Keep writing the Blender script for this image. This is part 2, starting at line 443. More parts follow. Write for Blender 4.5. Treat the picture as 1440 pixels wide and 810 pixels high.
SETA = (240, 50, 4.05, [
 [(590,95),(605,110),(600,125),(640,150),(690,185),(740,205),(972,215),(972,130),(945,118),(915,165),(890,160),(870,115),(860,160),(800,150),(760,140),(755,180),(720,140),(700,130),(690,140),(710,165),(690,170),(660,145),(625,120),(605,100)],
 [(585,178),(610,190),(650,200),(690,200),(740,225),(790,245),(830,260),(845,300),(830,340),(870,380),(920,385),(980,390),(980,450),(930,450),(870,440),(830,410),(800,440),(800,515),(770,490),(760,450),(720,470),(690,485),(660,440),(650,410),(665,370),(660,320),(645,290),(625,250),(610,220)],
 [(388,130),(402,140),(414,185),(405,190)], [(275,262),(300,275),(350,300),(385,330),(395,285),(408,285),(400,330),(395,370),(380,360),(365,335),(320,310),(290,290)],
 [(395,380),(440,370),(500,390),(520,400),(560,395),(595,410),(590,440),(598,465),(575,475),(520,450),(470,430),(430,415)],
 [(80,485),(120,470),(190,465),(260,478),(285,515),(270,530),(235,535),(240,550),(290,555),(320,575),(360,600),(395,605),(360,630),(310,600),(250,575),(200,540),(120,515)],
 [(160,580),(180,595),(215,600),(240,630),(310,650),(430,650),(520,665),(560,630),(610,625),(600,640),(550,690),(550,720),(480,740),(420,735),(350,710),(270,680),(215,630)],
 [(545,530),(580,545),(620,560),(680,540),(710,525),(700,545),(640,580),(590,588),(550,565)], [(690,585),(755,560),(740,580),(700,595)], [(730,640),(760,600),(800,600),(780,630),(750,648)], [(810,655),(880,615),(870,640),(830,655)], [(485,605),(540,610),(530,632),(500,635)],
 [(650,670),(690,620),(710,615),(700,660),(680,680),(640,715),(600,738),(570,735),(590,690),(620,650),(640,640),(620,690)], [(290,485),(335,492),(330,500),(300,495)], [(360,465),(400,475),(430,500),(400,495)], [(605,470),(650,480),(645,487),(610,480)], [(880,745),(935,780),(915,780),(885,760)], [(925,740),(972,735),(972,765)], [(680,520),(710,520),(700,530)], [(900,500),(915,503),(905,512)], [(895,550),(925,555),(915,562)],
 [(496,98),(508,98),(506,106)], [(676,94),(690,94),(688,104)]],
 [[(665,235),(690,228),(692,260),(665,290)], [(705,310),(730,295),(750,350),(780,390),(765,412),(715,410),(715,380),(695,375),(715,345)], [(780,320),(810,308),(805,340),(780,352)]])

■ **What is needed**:
All of the material above needs to be retyped word for word.

■ **Full output**:
Keep writing the Blender script for this image. This is part 2, starting at line 443. More parts follow. Write for Blender 4.5. Treat the picture as 1440 pixels wide and 810 pixels high.
SETA = (240, 50, 4.05, [
 [(590,95),(605,110),(600,125),(640,150),(690,185),(740,205),(972,215),(972,130),(945,118),(915,165),(890,160),(870,115),(860,160),(800,150),(760,140),(755,180),(720,140),(700,130),(690,140),(710,165),(690,170),(660,145),(625,120),(605,100)],
 [(585,178),(610,190),(650,200),(690,200),(740,225),(790,245),(830,260),(845,300),(830,340),(870,380),(920,385),(980,390),(980,450),(930,450),(870,440),(830,410),(800,440),(800,515),(770,490),(760,450),(720,470),(690,485),(660,440),(650,410),(665,370),(660,320),(645,290),(625,250),(610,220)],
 [(388,130),(402,140),(414,185),(405,190)], [(275,262),(300,275),(350,300),(385,330),(395,285),(408,285),(400,330),(395,370),(380,360),(365,335),(320,310),(290,290)],
 [(395,380),(440,370),(500,390),(520,400),(560,395),(595,410),(590,440),(598,465),(575,475),(520,450),(470,430),(430,415)],
 [(80,485),(120,470),(190,465),(260,478),(285,515),(270,530),(235,535),(240,550),(290,555),(320,575),(360,600),(395,605),(360,630),(310,600),(250,575),(200,540),(120,515)],
 [(160,580),(180,595),(215,600),(240,630),(310,650),(430,650),(520,665),(560,630),(610,625),(600,640),(550,690),(550,720),(480,740),(420,735),(350,710),(270,680),(215,630)],
 [(545,530),(580,545),(620,560),(680,540),(710,525),(700,545),(640,580),(590,588),(550,565)], [(690,585),(755,560),(740,580),(700,595)], [(730,640),(760,600),(800,600),(780,630),(750,648)], [(810,655),(880,615),(870,640),(830,655)], [(485,605),(540,610),(530,632),(500,635)],
 [(650,670),(690,620),(710,615),(700,660),(680,680),(640,715),(600,738),(570,735),(590,690),(620,650),(640,640),(620,690)], [(290,485),(335,492),(330,500),(300,495)], [(360,465),(400,475),(430,500),(400,495)], [(605,470),(650,480),(645,487),(610,480)], [(880,745),(935,780),(915,780),(885,760)], [(925,740),(972,735),(972,765)], [(680,520),(710,520),(700,530)], [(900,500),(915,503),(905,512)], [(895,550),(925,555),(915,562)],
 [(496,98),(508,98),(506,106)], [(676,94),(690,94),(688,104)]],
 [[(665,235),(690,228),(692,260),(665,290)], [(705,310),(730,295),(750,350),(780,390),(765,412),(715,410),(715,380),(695,375),(715,345)], [(780,320),(810,308),(805,340),(780,352)]])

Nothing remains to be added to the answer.